Gli investitori crecano di capire bene le mosse dei sauditi
Ubs dice no alle nozze con Credit Suisse. Il vertice della prima banca svizzera non vuole farsi carico dei rischi della rivale e preferirebbe concentrarsi su una strategia di crescita stand-alone focalizzata sul wealth management. Lo riporta Bloomberg. Non è peraltro la prima volta che Ubs si oppone a un’ipotesi di fusione. L’idea circola da almeno un paio di anni, anche se più volte le trattative si sono arenate.
Nonostante la riluttanza, il governo svizzero spinge per l’operazione di sistema e continua a lavorare al progetto di fusione. Berna ritiene che l’operazione avrebbe prima di tutto la funzione di preservare la stabilità e l’integrità del sistema bancario nazionale e di difenderlo da raid opportunistici di gruppi stranieri. Inoltre consentirebbe di tutelare l’occupazione, considerando che in Svizzera Credit Suisse dà lavoro a circa 16 mila dipendenti.
Su Credit Suisse, ammesso e non concesso che l’aiuto della Banca centrale stabilizzi la situazione, ci sono molti punti ancora da chiarire. Per esempio in queste ore molti investitori si stanno interrogando sulla mutevole linea dalla Saudi National Bank, primo azionista di Zurigo al 9,8% dopo l’investimento da circa 1,5 miliardi di dollari fatto con l’ultimo aumento di capitale. All’inizio il presidente Ammar al-Khudairy ha escluso in maniera piuttosto categorica una crescita nel capitale della banca: «Attualmente possediamo il 9,8%. Se superiamo il 10%, entrano in vigore una serie di nuove regole e non siamo propensi ad entrare in un nuovo regime normativo», aveva tagliato corto. Queste dichiarazioni avevano crollare il titolo di Credit Suisse in Borsa e per risollevare le sorti il presidente saudita ha provato a correggere il tiro, dichiarando in un’intervista con Reuters di essere “contento del piano di ristrutturazione del gruppo elvetico, è una banca molto forte. Non penso che abbia bisogno di ulteriore liquidità“.
Quale sia la vera ragione del perché non ci sia stato un intervento non è dato sapere. Di certo l’investimento in Credit Suisse è stato finora assai avaro di soddisfazioni per i sauditi. La quota, pagata 1,5 miliardi di dollari nell’autunno scorso, oggi vale in borsa appena 824 milioni, con una minusvalenza teorica di quasi 700 milioni.

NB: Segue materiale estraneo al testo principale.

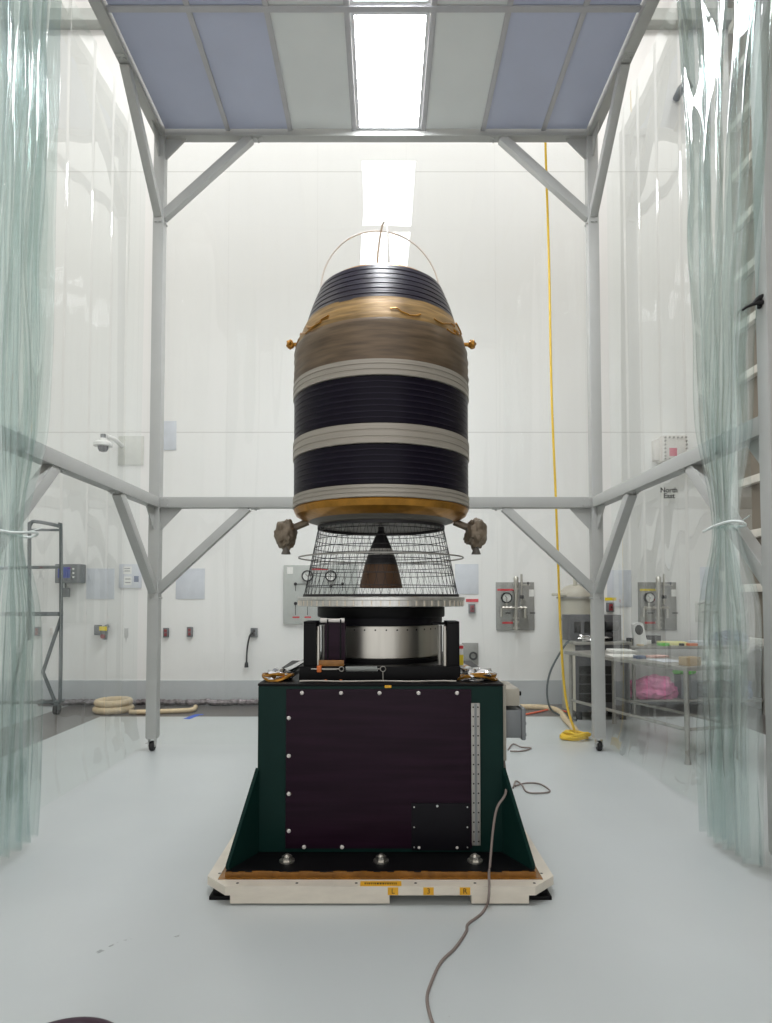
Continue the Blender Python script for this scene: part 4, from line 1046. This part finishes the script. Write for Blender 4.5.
# tank with domed lid
tx = at(577, 620, 8.3).x
t = thing('vacuum_tank', (tx, 8.30, 0), 'round beige tank with handled lid behind the equipment cabinet', 'tank')
zt_ = at(577, 597, 8.3).z; zb2 = at(577, 620, 8.3).z
T = Matrix.Translation((tx, 8.30, 0))
MB().lathe([(0, 0.0), (0.20, 0.0), (0.20, zb2 - 0.08), (0.22, zb2), (0.22, zt_), (0, zt_)], 40, T).build('tank_body', M['chiller'], t)
MB().lathe([(0.225, zt_), (0.235, zt_), (0.225, zt_ + 0.06), (0.16, zt_ + 0.13), (0.08, zt_ + 0.16), (0, zt_ + 0.165)], 40, T).build('lid', M['beige_box'], t)
MB().lathe([(0.225, zt_ - 0.02), (0.255, zt_ - 0.02), (0.255, zt_ + 0.005), (0.225, zt_ + 0.005)], 40, T, close=True).build('flange', M['dull_steel'], t)
m = MB().bar((tx - 0.36, 8.15, zt_ + 0.03), (tx - 0.14, 8.17, zt_ + 0.03), 0.05, 0.035, bev=0.01); m.build('handle', M['chiller'], t)
for dx_ in (-0.05, 0.03): MB().cyl((tx + dx_, 8.2, zt_ + 0.14), (tx + dx_, 8.2, zt_ + 0.235), 0.024, n=12).build('port', M['chiller'], t)
MB().cyl((tx - 0.28, 8.05, zb2 + 0.03), (tx + 0.2, 8.05, zb2 + 0.03), 0.03, n=10).build('side_pipe', M['dull_steel'], t)

# ------------------------------------------------------------------ tables on the right
def tablet(name, A, ux, lx, ly, h, label, shelf=None, legs_h=None, rails=True):
    ux = Vector(ux).normalized(); uy = Vector((-ux.y, ux.x, 0)); A = Vector((A[0], A[1], 0))
    t = thing(name, A + ux * lx / 2 + uy * ly / 2, label, 'table')
    R = Matrix((ux, uy, Vector((0, 0, 1)))).transposed().to_4x4(); R.translation = A
    MB().box((-0.03, -0.03, h - 0.035), (lx + 0.03, ly + 0.03, h), 0.006, R).build('tabletop', M['dull_steel'], t)
    for i in (0.02, lx - 0.02):
        for j in (0.02, ly - 0.02):
            lg = MB().cyl(R @ Vector((i, j, 0.0)), R @ Vector((i, j, h - 0.035)), 0.021, n=16); lg.cyl(R @ Vector((i, j, 0.0)), R @ Vector((i, j, 0.05)), 0.027, 0.021, n=16)
            lg.build('leg', M['dull_steel'], t)
    if rails:
        z = 0.29
        for a, b_ in (((0.02, 0.02), (0.02, ly - 0.02)), ((0.02, 0.02), (lx - 0.02, 0.02)), ((lx - 0.02, 0.02), (lx - 0.02, ly - 0.02))):
            MB().cyl(R @ Vector((a[0], a[1], z)), R @ Vector((b_[0], b_[1], z)), 0.016, n=12).build('stretcher', M['dull_steel'], t)
    if shelf: MB().box((0.0, 0.0, shelf - 0.02), (lx, ly, shelf), 0.004, R).build('shelf', M['dull_steel'], t)
    return t, R
TA = (2.57, 5.46); TH = 0.825
t1, R1m = tablet('steel_table', TA, (0.62, 0.20, 0), 0.60, 1.72, TH, 'stainless steel work table nearest the right curtain, papers on top')
BA = (3.02, 7.78); BH = 0.83
t2, R2m = tablet('steel_bench', BA, (1, 0.0, 0), 1.62, 0.62, BH, 'long steel bench against the back wall holding colourful supplies', shelf=0.18, rails=False)
def on(Rm, h, name, i, j, sx, sy, sz, mt, label, cat, grp=None, rot=0.0):
    c = Rm @ Vector((i, j, h)); T = Matrix.Translation(c) @ Matrix.Rotation(rot, 4, 'Z')
    return tag(MB().box((-sx / 2, -sy / 2, 0.0005), (sx / 2, sy / 2, sz), min(0.004, sz * 0.3), T).build(name, M[mt], loc=c), label, cat, grp)
on(R1m, TH, 'cardboard_box', 0.12, 0.08, 0.15, 0.10, 0.075, 'cardboard', 'small tan box on the front corner of the steel work table', 'box', rot=0.25)
on(R1m, TH, 'paper_sheet', 0.42, 0.18, 0.30, 0.22, 0.006, 'paper_white', 'white papers at the right front corner of steel table', 'papers', rot=0.3)
on(R1m, TH, 'paper_sheet', 0.22, 0.48, 0.22, 0.30, 0.005, 'paper', 'pale sheet lying mid table behind the tan box', 'papers', rot=0.15)
on(R1m, TH, 'paper_sheet', 0.20, 1.05, 0.28, 0.34, 0.005, 'paper_white', 'white sheet at the far half of the steel work table', 'papers', rot=-0.1)
on(R1m, TH, 'tool_pouch', 0.40, 0.80, 0.20, 0.12, 0.02, 'pale_pink', 'flat pinkish pouch lying on the steel work table', 'pouch', rot=0.5)
on(R1m, TH, 'tool_pouch', 0.15, 0.75, 0.09, 0.08, 0.03, 'blue_bag', 'small blue pouch lying on the steel work table', 'pouch', rot=0.2)
on(R1m, TH, 'tray', 0.45, 1.40, 0.22, 0.3, 0.03, 'paper_white', 'white shallow tray at the far end of steel table', 'tray')
on(R2m, BH, 'binder', 0.22, 0.45, 0.30, 0.22, 0.05, 'paper_white', 'white binder on the left part of the long bench', 'binder', rot=0.1)
on(R2m, BH, 'binder', 0.58, 0.22, 0.30, 0.24, 0.04, 'pale_yellow', 'pale yellow folder stack on the middle of the long bench', 'folder', rot=-0.1)
on(R2m, BH, 'binder', 0.94, 0.2, 0.30, 0.24, 0.05, 'paper', 'pale folder beside the yellow folder stack on the long bench', 'folder', rot=0.05)
on(R2m, BH, 'glove_box', 0.40, 0.06, 0.12, 0.09, 0.035, 'green_bag', 'small green box at the front edge of long bench', 'box')
on(R2m, BH, 'glove_box', 0.75, 0.06, 0.12, 0.07, 0.03, 'orange', 'small orange box at the front edge of long bench', 'box')
on(R2m, BH, 'tool_case', 0.45, 0.5, 0.18, 0.12, 0.10, 'black', 'small black case at the rear of the long bench', 'case')
on(R2m, BH, 'connector', 0.62, 0.05, 0.05, 0.04, 0.03, 'black', 'tiny black connector at the bench front beside the green box', 'connector')
on(R2m, BH, 'connector', 1.00, 0.05, 0.07, 0.05, 0.045, 'blue_bag', 'small blue box at the bench front beside the orange box', 'box')
on(R2m, BH, 'foam_block', 0.12, 0.06, 0.07, 0.06, 0.02, 'hose', 'small beige block at the left front end of the bench', 'block')
on(R1m, TH, 'connector', 0.30, 0.30, 0.05, 0.03, 0.02, 'ink', 'tiny black tool between the papers on the steel work table', 'tool', rot=0.6)
# white desk speaker
q = at(640, 632, 7.95)
t = thing('desk_speaker', (q.x, 7.95, BH), 'white desk speaker with dark oval front standing on the bench', 'speaker')
Tm = Matrix.Translation((q.x, 7.95, BH)) @ Matrix.Rotation(-0.12, 4, 'Y')
MB().prism([Tm @ Vector(p) for p in ((-0.085, -0.03, 0.0), (0.085, -0.03, 0.0), (0.06, -0.03, 0.26), (0.03, -0.03, 0.28), (-0.03, -0.03, 0.28), (-0.06, -0.03, 0.26))], (0, 0.07, 0)).build('body', M['white'], t, smooth=False)
MB().lathe([(0, 0.008), (0.042, 0.008), (0.05, 0.0)], 28, Tm @ Matrix.Translation((0, -0.03, 0.19)) @ Matrix.Rotation(PI / 2, 4, 'X') @ Matrix.Diagonal((1, 1.25, 1, 1))).build('grille', M['ink'], t)
MB().box((q.x - 0.16, 7.93, BH), (q.x - 0.09, 7.99, BH + 0.09), 0.01).build('black_base', M['rubber'], t)
def bag(Rm, h, i, j, size, mt, seed, name, label, cat='bag'):
    c = Rm @ Vector((i, j, h)); return tag(MB().lump((c.x, c.y, h + size[2] * 0.5), size, seed, 0.4, 1.7, 4, -0.5).build(name, M[mt], loc=(c.x, c.y, h)), label, cat)
bag(R2m, BH, 1.32, 0.28, (0.24, 0.16, 0.11), 'blue_bag', 3, 'plastic_bag', 'blue grey plastic bag heaped on the right of the long bench')
bag(R2m, 0.18, 0.30, 0.18, (0.30, 0.17, 0.17), 'pink', 6, 'plastic_bag', 'pink antistatic bag slumped on the low shelf of the bench')
bag(R2m, 0.18, 1.10, 0.3, (0.24, 0.2, 0.12), 'smoke', 8, 'cable_heap', 'dark heap of cables on the right half of the low shelf', 'cable heap')
bag(R2m, 0.18, 1.46, 0.3, (0.10, 0.2, 0.16), 'blue_bag', 12, 'plastic_bag', 'dark blue bag at the far right end of low shelf')
c = Vector((3.74, 0, 0))
tag(MB().lump((c.x, 7.95, 0.475 + 0.06), (0.12, 0.09, 0.09), 4, 0.4, 2, 3).build('plastic_bag', M['green_bag'], loc=(c.x, 7.95, 0.45)), 'bright green plastic bag on a bin below the bench top', 'bag')
cbx = MB().box((c.x - 0.10, 7.86, 0.181), (c.x + 0.10, 8.06, 0.475), 0.01)
tag(cbx.build('storage_bin', M['grey_box'], loc=(c.x, 7.95, 0.18)), 'grey storage bin on the low shelf carrying the green bag', 'bin')
# steel grab rail on the right wall
p = at(754, 653, 8.0)
t = thing('grab_rail', (XR, 6.9, p.z), 'stainless grab rail on the dark slatted right wall', 'rail')
MB().cyl((XR - 0.14, 6.0, 0.78), (XR - 0.14, 7.9, 0.78), 0.025, n=14).build('bar', M['steel'], t)
for y in (6.2, 7.7): MB().cyl((XR, y, 0.78), (XR - 0.14, y, 0.78), 0.016, n=12).build('bracket', M['steel'], t)

# ------------------------------------------------------------------ rolling ladder on the left
YL = 7.84
t = thing('rolling_ladder', (ground(57, 713).x, YL, 0), 'dark grey steel rolling ladder frame behind the left curtain', 'ladder')
def L3(px, py, dy=0.0):
    p = at(px, py, YL); return Vector((p.x, YL + dy, p.z))
def ltube(name, pts, r=0.022, dy=0.0): MB().tube([L3(a, b_, dy) for a, b_ in pts], r, 10).build(name, M['frame_dark'], t)
xa, xb = 29.5, 61
for dy in (0.0,):
    pts = [(xa, 640), (xa, 532), (xa + 1, 525), (xa + 5, 521.5), (xb - 6, 525), (xb - 2, 527), (xb, 532), (xb, 640), (xb - 1, 702)]
    MB().tube(spline([L3(a, b_, dy) for a, b_ in pts], 4), 0.022, 10).build('handrail', M['frame_dark'], t)
    ltube('crossbar', [(xa, 530), (xb, 530)], 0.016, dy)
    ltube('crossbar', [(-25, 569), (xa, 567.5), (xb, 567)], 0.02, dy)
    ltube('upright', [(-25, 569), (-25, 712)], 0.022, dy)
    ltube('diagonal_brace', [(xb, 618), (43, 672), (55, 702)], 0.022, dy)
    ltube('base_rail', [(-25, 703), (xb - 1, 702)], 0.022, dy)
    ltube('diagonal_brace', [(xa, 614), (10, 702)], 0.016, dy)
    p = L3(57, 705, dy)
    c = MB().box((p.x - 0.03, YL + dy - 0.035, 0.05), (p.x + 0.03, YL + dy + 0.035, 0.13), 0.006).build('caster', M['frame_dark'], t)
    MB().cyl((p.x - 0.025, YL + dy, 0.06), (p.x + 0.025, YL + dy, 0.06), 0.06, n=24).build('wheel', M['rubber'], c)
    p = L3(-25, 705, dy)
    c = MB().box((p.x - 0.03, YL + dy - 0.035, 0.05), (p.x + 0.03, YL + dy + 0.035, 0.13), 0.006).build('caster', M['frame_dark'], t)
    MB().cyl((p.x - 0.025, YL + dy, 0.06), (p.x + 0.025, YL + dy, 0.06), 0.06, n=24).build('wheel', M['rubber'], c)
a = L3(-25, 612); c = L3(xb, 616)
MB().box((a.x, YL - 0.03, c.z), (c.x, YL + 0.06, c.z + 0.05), 0.005).build('platform', M['frame_dark'], t)
for px in (xb - 3, -25):
    p = L3(px, 702); MB().cyl(p, p + Vector((0, 0.14, 0)), 0.02, n=10).build('base_rail', M['frame_dark'], t)

# ------------------------------------------------------------------ cables by the machine and in the foreground
G = ground
pts = [Vector((CX + CW + 0.03, 3.50, 0.62)), Vector((CX + CW + 0.035, 3.45, 0.45)), at(506, 790, 3.28), at(504, 797, 3.25), at(497, 808, 3.22), at(493, 830, 3.19), Vector((at(490, 858, 3.14).x, 3.14, 0.12)), Vector((at(489, 868, 3.07).x, 3.07, 0.112)),
       Vector((at(489, 882, 2.96).x, 2.955, 0.092)), Vector((at(488.5, 895, 2.94).x, 2.94, 0.05)), G(487, 905, 0.006), G(481, 914, 0.006), G(468, 924, 0.006), G(466, 932, 0.006), G(455, 948, 0.006), G(441, 962, 0.006), G(431, 983, 0.006), G(427, 998, 0.006), G(430, 1015, 0.006), G(437, 1035, 0.006)]
tag(MB().tube(spline(pts, 6), 0.006, 8).build('sensor_cable', M['cord_grey'], loc=(0.45, 3.0, 0)), 'long grey brown cable running down the machine and across the floor', 'cable')
def floorloop(pl, label):
    P = [G(a, b_, 0.008) for a, b_ in pl]
    tag(MB().tube(spline(P, 6), 0.006, 8).build('sensor_cable', M['cord_grey'], loc=P[0]), label, 'cable', 'loose cables right of the machine')
floorloop([(513, 788), (516, 781), (522, 785), (527, 792), (540, 793), (550, 791), (540, 784), (526, 783), (515, 786)], 'looped grey cable on the floor right of machine, nearest loop')
floorloop([(508, 750), (513, 744), (521, 747), (531, 748), (522, 751), (510, 751)], 'small grey cable loop on the floor below the motor housing')
# black hose coil at the bottom left corner
c = G(57, 1092)
m = MB()
for i, (r, z, dx_) in enumerate(((0.19, 0.016, 0), (0.175, 0.046, 0.01), (0.185, 0.074, -0.012))):
    m.torus((c.x + dx_, c.y, z), r, 0.015, n=56, m=12)
tag(m.build('hose_coil', M['dark_hose'], loc=(c.x, c.y, 0)), 'dark purple black hose coil cut off at the lower left corner', 'hose coil')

Bilancio molto magro anche per gli altri soci mediorientali, cioè la Qatar Holding che è salita proprio recentemente al 7% e l’asset manager saudita Olayan Group, che ha aderito pro quota alla ricapitalizzazione per il 4,9%. Si è invece salvato in tempo Harris Associates, il fondo americano che a inizio marzo ha completamente azzerato dopo 20 anni la propria posizione, pari al 5% del capitale, dimostrando di fatto di avere un tempismo perfetto, vista l’attuale situazione.